Beijing's global charm offensive is a precise response to the current geopolitical situation. Faced with the wars and commercial coercions of the second stage of Donald Trump's White House, Xi Jinping's regime's strategy is to present itself as the stable, modern, peaceful, and responsible superpower; as a reliable leadership alternative in a world order that is increasingly fractured.

As Mario Esteban, senior researcher at the Real Instituto Elcano and professor at the Autonomous University of Madrid, highlights, Beijing insists on portraying the United States as "a disruptive actor that violates the foundations of international law and the sovereignty of other states through the use of force," in contrast to a China that claims to be a guarantor of that principle in all multilateral forums. "This opposition is also articulated through all the global governance initiatives that Xi Jinping has launched in recent years, seeking to establish a normative framework based on rules and with a strong emphasis on the principle of national sovereignty, which contrasts with the bellicose attitude of the United States," he explains.

A staff member draws the curtains during the closing session of the fourth session of the 14th National People's Congress (NPC) at the Great Hall of the People in Beijing on March 12.JESSICA LEEEfe

The narrative is also based on a model difference that Beijing skillfully exploits: against a perceived interventionist United States, China presents itself as a partner focused on development. "The central axis is the commitment to technological development," Esteban points out, emphasizing that this dimension translates mainly into economic competitiveness and international appeal. In this balance, he adds, much of its reputational advantage lies: "China is being subtle. Every time the United States pushes forcefully [Venezuela, Iran...], trying to push Beijing out of critical sectors, the Chinese maintain a low profile, opting to defend their interests more discreetly. This also gains them international sympathies by not appearing as a belligerent actor but as one that adapts to the rules and operates in terms of cooperation rather than confrontation."

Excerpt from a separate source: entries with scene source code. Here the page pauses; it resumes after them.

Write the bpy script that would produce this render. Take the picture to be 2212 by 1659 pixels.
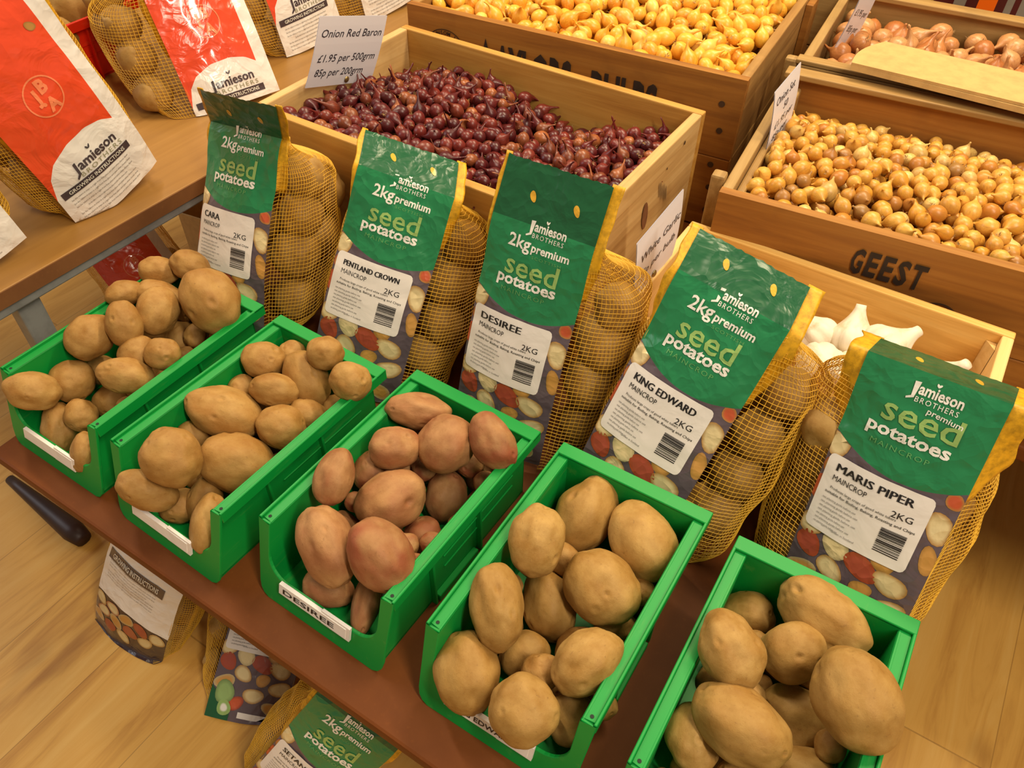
import bpy, math, random
import numpy as np
from mathutils import Vector, Matrix, noise

for o in list(bpy.data.objects): bpy.data.objects.remove(o)
SC = bpy.context.scene
COL = SC.collection
random.seed(7)

# ------------------------------------------------------------------ camera
# world: x runs along the front edge of the bench, y away from it, z up from the bench top (metres)
CAM = (0.74116054, -0.21406006, 0.66017211)
CR = ((0.84091273, 0.54094785, 0.015531), (0.39561449, -0.59490059, -0.6997017), (-0.36926273, 0.59453235, -0.71426628))
FPX = 1717.1118735
cd = bpy.data.cameras.new('camera'); cam = bpy.data.objects.new('camera', cd); COL.objects.link(cam)
cd.sensor_width = 36.0; cd.lens = 36.0 * FPX / 2212.0; cd.clip_start = 0.02; cd.clip_end = 60
m = Matrix(((CR[0][0], -CR[1][0], -CR[2][0]), (CR[0][1], -CR[1][1], -CR[2][1]), (CR[0][2], -CR[1][2], -CR[2][2]))).to_4x4()
m.translation = CAM
cam.matrix_world = m
SC.camera = cam

# ------------------------------------------------------------------ light
W = bpy.data.worlds.new('shop_light'); SC.world = W; W.use_nodes = True
W.node_tree.nodes['Background'].inputs[0].default_value = (1.0, 0.80, 0.58, 1)
W.node_tree.nodes['Background'].inputs[1].default_value = 0.27
def lamp(name, loc, size, power, color, aim=None):
    l = bpy.data.lights.new(name, 'AREA'); l.shape = 'RECTANGLE'; l.size, l.size_y = size; l.energy = power; l.color = color
    o = bpy.data.objects.new(name, l); COL.objects.link(o); o.location = loc
    if aim is not None:
        o.rotation_euler = (Vector(aim) - Vector(loc)).to_track_quat('-Z', 'Y').to_euler()
    return o
lamp('ceiling_lamp', (0.70, 1.25, 1.75), (1.3, 0.10), 34, (1.0, 0.81, 0.53), (0.55, 0.75, 0))
lamp('ceiling_lamp', (-0.70, 0.70, 2.0), (0.10, 1.3), 26, (1.0, 0.84, 0.60), (0.1, 0.3, 0))
lamp('ceiling_lamp', (1.8, -0.35, 1.95), (0.10, 1.3), 38, (1.0, 0.87, 0.68), (0.5, 0.2, 0))
lamp('shop_window', (-2.6, -0.6, 1.5), (1.2, 1.3), 18, (0.84, 0.91, 1.0), (0.0, 0.3, 0.1))
SC.view_settings.view_transform = 'Standard'; SC.view_settings.look = 'None'
SC.view_settings.exposure = 0.0; SC.view_settings.gamma = 1.0; SC.view_settings.use_curve_mapping = False

# ------------------------------------------------------------------ helpers
def lin(c):
    out = []
    for v in c[:3]:
        v = v / 255.0
        out.append(v / 12.92 if v <= 0.04045 else ((v + 0.055) / 1.055) ** 2.4)
    return tuple(out)
def tag(o, label=None, cat=None, group=None, kind=None):
    if label: o['label'] = label
    if cat: o['category'] = cat
    if group: o['group'] = group
    if kind: o['kind'] = kind
    return o
def empty(name, loc=(0, 0, 0), rz=0.0):
    o = bpy.data.objects.new(name, None); COL.objects.link(o); o.location = loc; o.rotation_euler = (0, 0, rz)
    o.empty_display_size = 0.02
    return o

class MB:
    """Collects geometry and links it as one mesh object."""
    def __init__(s): s.v = []; s.f = []; s.mi = []; s.sm = []; s.c = []
    def add(s, verts, faces, mat=0, col=(1, 1, 1), smooth=False):
        b = len(s.v); s.v.extend([tuple(p) for p in verts])
        if len(verts) and isinstance(col, list): s.c.extend(col)
        else: s.c.extend([tuple(col)] * len(verts))
        for f in faces: s.f.append([i + b for i in f])
        s.mi.extend([mat] * len(faces)); s.sm.extend([smooth] * len(faces))
    def box(s, x0, x1, y0, y1, z0, z1, mat=0, col=(1, 1, 1)):
        s.add([(x0,y0,z0),(x1,y0,z0),(x1,y1,z0),(x0,y1,z0),(x0,y0,z1),(x1,y0,z1),(x1,y1,z1),(x0,y1,z1)],
              [(0,3,2,1),(4,5,6,7),(0,1,5,4),(1,2,6,5),(2,3,7,6),(3,0,4,7)], mat, col)
    def hexa(s, p, mat=0):
        s.add(p, [(0,3,2,1),(4,5,6,7),(0,1,5,4),(1,2,6,5),(2,3,7,6),(3,0,4,7)], mat)
    def disc(s, c, u, v, ru, rv, mat=0, col=(1, 1, 1), n=16):
        c = Vector(c); u = Vector(u); v = Vector(v)
        s.add([c + u * (ru * math.cos(2 * math.pi * i / n)) + v * (rv * math.sin(2 * math.pi * i / n)) for i in range(n)], [list(range(n))], mat, col)
    def build(s, name, mats, parent=None, bevel=0.0, inks=False):
        me = bpy.data.meshes.new(name); me.from_pydata(s.v, [], s.f)
        for mt in (mats if isinstance(mats, (list, tuple)) else [mats]): me.materials.append(mt)
        me.polygons.foreach_set('material_index', s.mi); me.polygons.foreach_set('use_smooth', s.sm)
        if inks:
            a = me.color_attributes.new('ink', 'FLOAT_COLOR', 'POINT')
            a.data.foreach_set('color', np.array([c + (1.0,) for c in s.c], dtype=np.float32).ravel())
        me.update()
        o = bpy.data.objects.new(name, me); COL.objects.link(o)
        if parent: o.parent = parent
        if bevel:
            b = o.modifiers.new('bevel', 'BEVEL'); b.width = bevel; b.segments = 2; b.limit_method = 'ANGLE'
        return o

_txt = {}
def text_geo(s, bold=0.0, shear=0.0, space=1.0):
    k = (s, bold, shear, space)
    if k not in _txt:
        c = bpy.data.curves.new('t', 'FONT'); c.body = s; c.size = 1.0; c.offset = bold; c.shear = shear; c.space_character = space
        c.align_x = 'CENTER'; c.resolution_u = 2; c.fill_mode = 'FRONT'
        o = bpy.data.objects.new('t', c); me = bpy.data.meshes.new_from_object(o)
        _txt[k] = ([(v.co.x, v.co.y) for v in me.vertices], [list(p.vertices) for p in me.polygons])
        bpy.data.objects.remove(o); bpy.data.curves.remove(c); bpy.data.meshes.remove(me)
    return _txt[k]
def lay(mb, s, size, u, v, fn, col=(0, 0, 0), mat=0, bold=0.0, shear=0.0, space=1.0, width=None, align='C', rot=0.0):
    """Lays printed words on a surface: fn maps (u, v) to a point; width fits the line to that length."""
    vs, fs = text_geo(s, bold, shear, space)
    if not vs: return
    x0 = min(p[0] for p in vs); x1 = max(p[0] for p in vs); w = x1 - x0
    kx = size if width is None else width / w
    cx = (x0 + x1) / 2 if align == 'C' else (x0 if align == 'L' else x1)
    cr, sr = math.cos(rot), math.sin(rot)
    pts = []
    for x, y in vs:
        a, b = (x - cx) * kx, y * size
        pts.append(fn(u + a * cr - b * sr, v + a * sr + b * cr))
    mb.add(pts, fs, mat, col)

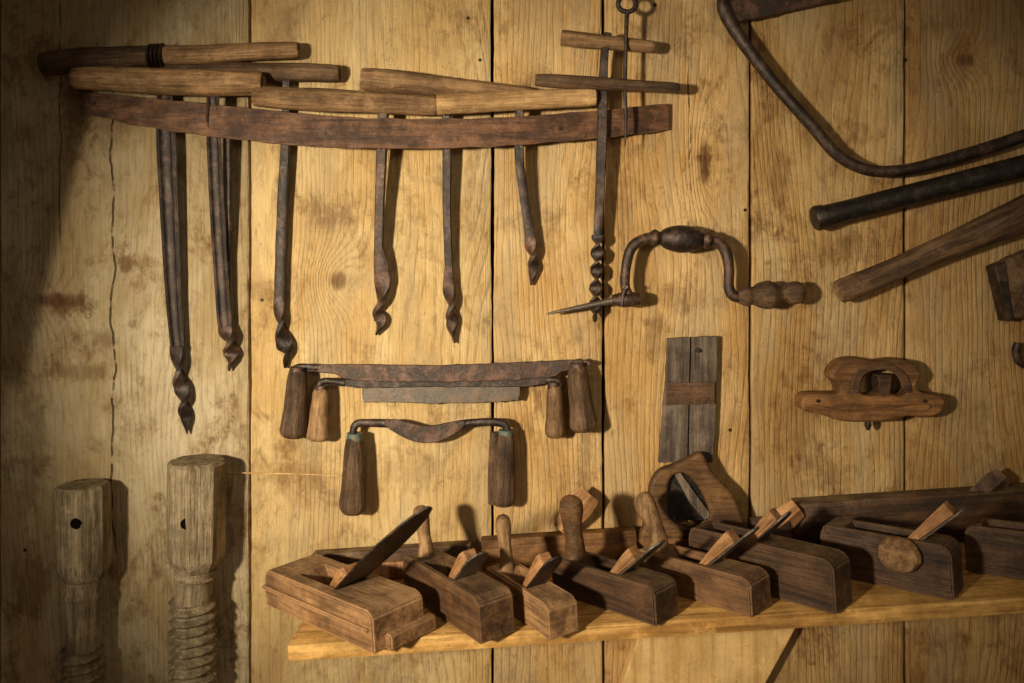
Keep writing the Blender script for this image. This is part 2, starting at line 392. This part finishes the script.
def bar(name,x0,y0,x1,y1,prof,d0,d1,mat,parent,cap=None,**k):
    return lathe(name,P(x0,y0,d0),P(x1,y1,d1),[(t,R(w,(d0+d1)/2)/2) for t,w in prof],mat,parent,capmat=cap,**k)
a=empty('auger'); dl=(50,.034,433,.012)
bar('handle',43,64,160,56,[(0,19),(.04,24),(.4,25),(.8,22),(1,20)],.036,.034,M_handle_d,a,wob=.05)
bar('handle_right',158,56,297,50,[(0,20),(.1,19),(.5,18),(.97,17),(1,13)],.034,.030,M_handle,a,wob=.05)
for k in range(4): bar('collar_wrap_%d'%k,150+k*4,57-k*.2,153+k*4,57-k*.2,[(0,23),(.5,27),(1,23)],.035,.035,M_iron_d,a,sub=2)
rod('shaft',[(164,50,12,8,0),(166,130,19,12,0),(169,200,19,13,0),(174,300,16,12,0),(178,350,14,11,0)],dl,M_iron_d,a,'gouge')
rod('twist_bit',[(178,346,14,10,0),(178,362,15,6,40),(180,378,15,6,110),(183,392,15,6,190),(184,405,15,6,270),(186,418,10,5,340),(187,434,1,1,420)],dl,M_iron_d,a,'rect')
a=empty('auger'); dl=(80,.056,371,.012)
bar('handle',75,78,262,84,[(0,17),(.02,22),(.3,26),(.6,27),(.97,24),(1,18)],.058,.056,M_handle,a,wob=.05)
rod('shaft',[(213,85,12,9,0),(214,135,15,11,0),(218,220,15,11,0),(223,300,15,10,0),(226,332,14,10,0)],dl,M_iron_d,a,'gouge')
rod('twist_bit',[(226,326,14,9,0),(228,336,18,7,40),(231,347,18,6,110),(231,357,13,6,200),(229,371,2,1.5,300)],dl,M_iron,a,'rect')
rod('tang',[(229,132,7),(229,220,6),(227,325,5)],(132,.03,325,.012),M_iron_d,a)
a=empty('auger'); dl=(72,.022,367,.010)
bar('handle',160,70,338,73,[(0,12),(.03,17),(.5,19),(.96,18),(1,12)],.024,.024,M_handle_d,a,wob=.05)
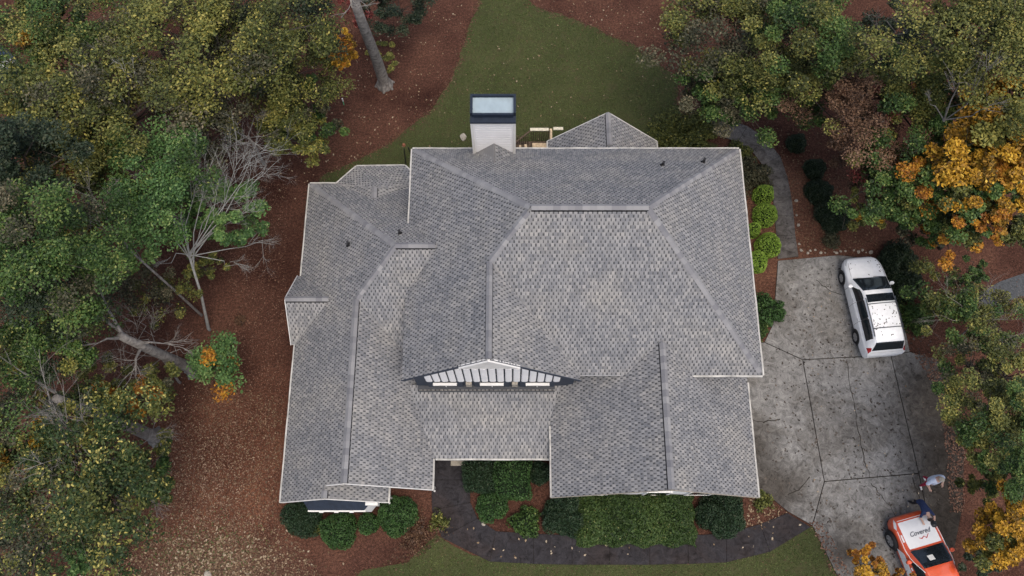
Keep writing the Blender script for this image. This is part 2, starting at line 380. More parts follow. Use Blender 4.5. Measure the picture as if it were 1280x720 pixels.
def shingle(mb, poly):
    P = [Vector(p) for p in poly]
    n = (P[1]-P[0]).cross(P[2]-P[0]).normalized()
    if n.z < 0: n = -n
    u = Vector((0,0,1)).cross(n).normalized(); v = n.cross(u).normalized()
    if v.z < 0: v = -v
    O = min(P, key=lambda p: p.z)
    q = [((p-O).dot(u), (p-O).dot(v)) for p in P]
    u0 = min(a[0] for a in q); u1 = max(a[0] for a in q); v1 = max(a[1] for a in q)
    def spans(vv):
        xs = []
        for k in range(len(q)):
            (a0, b0), (a1, b1) = q[k], q[k-1]
            if (b0 > vv) != (b1 > vv): xs.append(a0+(vv-b0)*(a1-a0)/(b1-b0))
        xs.sort(); return [(xs[k], xs[k+1]) for k in range(0, len(xs)-1, 2)]
    def pick(sp, c):
        if not sp: return None
        return min(sp, key=lambda e: 0 if e[0] <= c <= e[1] else min(abs(c-e[0]), abs(c-e[1])))
    row = 0; v_ = 0.003
    while v_ < v1-.02:
        vt = min(v_+EXPO*.98, v1-.001); sb, st_ = spans(v_+.001), spans(vt)
        k_ = 0; off = (.09 if row % 2 else 0)+random.uniform(-.015, .015)
        while u0-.1+off+k_*.18 < u1:
            w = random.uniform(.105, .130); x = u0-.1+off+k_*.18+random.uniform(-.012, .012); k_ += 1; c_ = x+w/2
            B, Tt = pick(sb, c_), pick(st_, c_)
            if B is None or Tt is None: continue
            cl = lambda a, e: max(e[0]+.004, min(e[1]-.004, a))
            pts = [(cl(x, B), v_), (cl(x+w, B), v_), (cl(x+w, Tt), vt), (cl(x, Tt), vt)]
            if max(pts[1][0]-pts[0][0], pts[2][0]-pts[3][0]) < .015: continue
            mb.tint = random.uniform(.03, 1)
            b0, b1, b2, b3 = [O+u*p[0]+v*p[1]+n*h for p, h in zip(pts, (.016, .016, .005, .005))]
            f0 = O+u*pts[0][0]+v*pts[0][1]+n*.001; f1 = O+u*pts[1][0]+v*pts[1][1]+n*.001
            mb.add([b0, b1, b2, b3, f0, f1], [(0,1,2,3), (4,5,1,0)])
            # the band of darker granules that shows between two teeth
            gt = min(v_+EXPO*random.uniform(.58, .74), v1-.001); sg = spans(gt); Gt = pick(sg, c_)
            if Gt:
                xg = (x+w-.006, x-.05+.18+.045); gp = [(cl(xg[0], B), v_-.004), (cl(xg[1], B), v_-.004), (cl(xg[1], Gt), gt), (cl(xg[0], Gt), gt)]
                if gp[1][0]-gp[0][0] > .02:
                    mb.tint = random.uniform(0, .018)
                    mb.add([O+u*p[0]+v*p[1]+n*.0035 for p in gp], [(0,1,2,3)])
        v_ += EXPO; row += 1
for name, polys in roofs.items():
    mb = MB()
    tabs = MB()
    for p in polys:
        P = [Vector(q) for q in p]
        n = (P[1]-P[0]).cross(P[2]-P[0])
        if n.z < 0: P = P[::-1]
        k = len(P); T = .14 if name != 'cricket_roof' else .05
        lo = [q-Vector((0,0,T)) for q in P]
        mb.mi = 0; mb.add(P, [tuple(range(k))])
        mb.mi = 1; mb.add(lo, [tuple(range(k))[::-1]]); mb.add(P+lo, [(i, k+i, k+(i+1) % k, (i+1) % k) for i in range(k)])
        shingle(tabs, P)
    r = hp(mb.build(name, ['shingle_under', 'white_trim'], house))
    o = tabs.build('shingle_course', 'shingle_tab', r, tint=True, kind='stuff')
# ridge and hip caps, one object per cap shingle
roofobj = {o.name: o for o in house.children}
def cap_line(p0, p1, n1, n2, roof, step=.27, w=.15, start=0):
    ridge = abs(p0[2]-p1[2]) < .2; hh = .055 if ridge else .0; w = .165 if ridge else .14
    p0 = Vector(p0); p1 = Vector(p1); d = (p1-p0); L = d.length; d.normalize()
    a = d.cross(Vector(n1)).normalized(); b_ = d.cross(Vector(n2)).normalized()
    if a.z > 0: a = -a
    if b_.z > 0: b_ = -b_
    if abs(a.z) < 1e-3 and abs(b_.z) < 1e-3: pass
    up = Vector((0,0,1))
    vs = []
    for s_, h in ((0, .046+hh), (step*1.08, .030+hh)):
        for q, ex in ((a*w, .0), (Vector((0,0,0)), .008), (b_*w, .0)): vs.append(d*s_+q+up*(h+ex))
    for q in (a*w, b_*w): vs.append(q+up*.012)
    vs.append(up*.02)
    fs = [(0,1,4,3), (1,2,5,4), (0,6,8,1), (1,8,7,2)]
    kk = len(vs); vs += [a*w*1.25+up*-.03, b_*w*1.25+up*-.03, d*step+a*w*1.25+up*-.03, d*step+b_*w*1.25+up*-.03]
    if ridge: fs += [(0,3,kk+2,kk), (2,kk+1,kk+3,5)]
    me = bpy.data.meshes.new('ridge_shingle'); me.from_pydata([tuple(v) for v in vs], [], fs); me.materials.append(MATS['cap_shingle']); me.materials.append(MATS['rubber_and_ridge_shade'])
    for p_ in me.polygons: p_.material_index = 1 if p_.index >= 4 else 0  # black side faces paint the shade line along a raised ridge
    k = int(L/step)
    for i in range(k):
        o = bpy.data.objects.new('ridge_shingle', me); COL.objects.link(o); o.parent = roofobj[roof]
        o.location = p0+d*(i*step+start)
Nn, Ns, Ne, Nw = (0,PM,1), (0,-PM,1), (PM,0,1), (-PM,0,1)
qn, qs, qe, qw = (0,PQ,1), (0,-PQ,1), (PQ,0,1), (-PQ,0,1)
cap_line((mx0+.1,my1-.1,6.1),(.71,12.45,hr),Nn,Nw,'main_roof')
cap_line((mx1-.1,my1-.1,6.1),(5.03,12.45,hr),Nn,Ne,'main_roof')
cap_line((mx1-.1,my0+.1,6.1),(5.03,12.45,hr),Ns,Ne,'main_roof')
cap_line((gx,gy,gz),(.71,12.45,hr),Ns,Nw,'main_roof')
cap_line((.71,12.45,hr),(5.03,12.45,hr),Nn,Ns,'main_roof')
cap_line((gx,fy+.02,gz),(gx,gy,gz),Ne,Nw,'main_roof')
cap_line((-9.7,17.3,3.09),(-4.8,12.4,7.4),qn,qw,'wing_roof')
cap_line((-6.6,10.6,5.816),(-4.8,12.4,7.4),qs,qw,'wing_roof')
cap_line((-4.8,12.4,7.4),(-3.05,12.4,7.4),qn,qs,'wing_roof')
cap_line((-6.6,2.99,5.816),(-6.6,10.6,5.816),qe,qw,'wing_roof')
cap_line((-7.53,2.47,4.998),(-7.53,3.0,4.998),qe,qw,'wing_roof')
cap_line((-9.96,11,4.6),(-8.0,11,4.6),(0,.98,1),(0,-.98,1),'wing_roof')
cap_line((5.99,2.63,7.17),(5.99,8.5,7.17),(.85,0,1),(-.85,0,1),'garage_roof')
cap_line((4.4,19.48,6.0),(4.4,17.6,6.0),(.98,0,1),(-.98,0,1),'back_porch_roof')
cap_line((-6.42,16.6,4.2),(-6.42,16.0,4.2),(.7,0,1),(-.7,0,1),'bay_roof')

# gutters and rake boards
def edge_trim(name, p0, p1, out, w=.07, h=.11, drop=.02, mat='gutter_white', roof='main_roof', wob=0):
    p0 = Vector(p0); p1 = Vector(p1); o_ = Vector(out)*(w/2+.002); m_ = MB()
    k = max(2, int((p1-p0).length/.6))
    pts = [p0.lerp(p1, i/k)+o_+Vector((0,0,-drop-h/2+.02)) for i in range(k+1)]
    for i in range(k):
        j0 = Vector(out)*wob*math.sin(i*1.7); m_.beam(pts[i]+j0, pts[i+1]+Vector(out)*wob*math.sin((i+1)*1.7), w, h)
    m_.build(name, mat, roofobj[roof])
for a, b_, o_, rf in [((mx0,my1,6),(mx1,my1,6),(0,1,0),'main_roof'), ((mx1,my0,6),(mx1,my1,6),(1,0,0),'main_roof'),
    ((7.05,my0,6),(mx1,my0,6),(0,-1,0),'main_roof'), ((mx0,13.6,6),(mx0,my1,6),(-1,0,0),'main_roof'),
    ((-9.8,12.63,3),(-9.8,17.4,3),(-1,0,0),'wing_roof'), ((-9.8,2.45,3),(-9.8,9.37,3),(-1,0,0),'wing_roof'),
    ((-9.8,17.4,3),(-8.5,17.4,3),(0,1,0),'wing_roof'), ((-3.4,2.97,3),(-3.4,4.26,3),(1,0,0),'wing_roof'), ((-5.26,2.45,3),(-5.26,3.2,3),(1,0,0),'wing_roof'),
    ((-8.5,17.4,3),(-7.6,18.33,3),(-.72,.7,0),'bay_roof'), ((-7.6,18.33,3),(-5.25,18.38,3),(0,1,0),'bay_roof'), ((-5.25,18.38,3),(-4.6,17.7,3),(.72,.69,0),'bay_roof'),
    ((-3.3,4.28,3),(1.67,4.28,3),(0,-1,0),'porch_roof'), ((1.67,2.61,3.5),(1.67,5.6,3.5),(-1,0,0),'garage_roof'), ((10.31,2.61,3.5),(10.31,7.5,3.5),(1,0,0),'garage_roof'),
    ((1.76,17.7,3.4),(1.76,19.5,3.4),(-1,0,0),'back_porch_roof'), ((7.04,17.7,3.4),(7.04,19.5,3.4),(1,0,0),'back_porch_roof')]:
    edge_trim('gutter', a, b_, o_, roof=rf, wob=.008)
for a, b_, o_, rf in [    ((-9.8,2.45,3),(-7.53,2.45,5),(0,-1,0),'wing_roof'), ((-7.53,2.45,5),(-5.26,2.45,3),(0,-1,0),'wing_roof'),
    ((-7.4,2.97,5.12),(-6.6,2.97,5.82),(0,-1,0),'wing_roof'), ((-6.6,2.97,5.82),(-3.4,2.97,3),(0,-1,0),'wing_roof'),
    
    ((-9.98,12.63,3),(-9.98,11,4.6),(-1,0,0),'wing_roof'), ((-9.98,11,4.6),(-9.98,9.37,3),(-1,0,0),'wing_roof'),
    ((1.76,19.5,3.4),(4.4,19.5,6.0),(0,1,0),'back_porch_roof'), ((4.4,19.5,6.0),(7.04,19.5,3.4),(0,1,0),'back_porch_roof')]:
    edge_trim('rake_board', a, b_, o_, w=.025, h=.15, drop=.02, mat='white_trim', roof=rf)
for a, b_ in (((mx0,fy,6),(gx,fy,gz)), ((gx,fy,gz),(gxe,fy,6))): edge_trim('rake_board', a, b_, (0,-1,0), w=.025, h=.15, mat='slate_siding')
for a, b_ in (((1.67,2.61,3.5),(5.99,2.61,7.17)), ((5.99,2.61,7.17),(10.31,2.61,3.5))): edge_trim('rake_board', a, b_, (0,-1,0), w=.02, h=.12, mat='step_stone', roof='garage_roof')
# downspouts at the corners
for (x, y, z) in [(-3.3,2.92,2.9),(-5.2,2.42,2.9)]:
    m_ = MB(); m_.tube([(x,y,z),(x-.1,y+.1,z-.15),(x-.25,y+.35,z-.3),(x-.25,y+.38,.1)], .045, 8); hp(m_.build('downspout', 'gutter_white', house))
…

In this scenario, the relationship between Washington and Beijing increasingly resembles a chess game in which both players explore the limits of a possible tacit division of influence zones. Asia-Pacific remains the epicenter of rivalry, but the showdown has extended to the Caribbean, the Sahel, the Persian Gulf, and even the Arctic.

"We are witnessing a structural competition in which each power seeks to consolidate its space without crossing certain red lines," says American political scientist William A. Galston, an analyst at the Brookings Institution. "The problem is that these lines are becoming increasingly blurred." According to Galston, Trump's strategy to strengthen US primacy in the Western Hemisphere - capturing Nicolás Maduro or expanding military operations in the Caribbean - has had a collateral effect: "It allows China to present itself as a defender of international law".

In Beijing, this narrative is repeated like a mantra: peaceful rise, commitment to non-interference in the internal affairs of other countries, respect for sovereignty and territorial integrity, and economic alliances based on mutual benefit. A discourse that resonates especially well in countries that have had tense relations with Washington.

"In a current division of spheres of influence, the United States would dominate the Western Hemisphere and keep China at bay, in exchange for accepting greater Chinese influence in some parts of Asia. But a true agreement would involve mutual concessions that are not currently on the table," says Patricia M. Kim, an expert in Asian politics. "As confidence in US leadership diminishes, space opens up for Beijing to expand its economic, diplomatic, and security influence in countries seeking protection against uncertainty."

This game of perceptions becomes particularly delicate in the Middle East, where China has tried to project an image of neutral mediator. Faced with the US and Israel's war against Iran, Beijing has maintained a calculated balance, avoiding explicit alignment with its Tehran ally. Chinese officials say their priority is to protect their energy routes.

"China is not seeking to replace the United States in scenarios like the Middle East, at least not yet. But it does want to demonstrate that it can be a valid interlocutor, especially at a time when Washington's credibility is in question," says Françoise Nicolas, director of the Asian Studies Center at the French Institute of International Relations (IFRI).

Meanwhile, the bilateral relationship between the two superpowers is going through a phase of contained tension. Donald Trump's visit to Beijing, initially scheduled for late March, was postponed by the American to stay in Washington and manage the war in the Middle East. Dialogue channels remain fragile, trade disputes persist, technological distrust deepens, and the military standoff around Taiwan remains latent. Economic interdependence acts, for now, as a brake, but not as a solution. "We are in a new Cold War, but without clearly defined blocs," summarizes Australian academic Hugh White. "It's a more fluid, more uncertain system, where intermediate countries have more room to maneuver."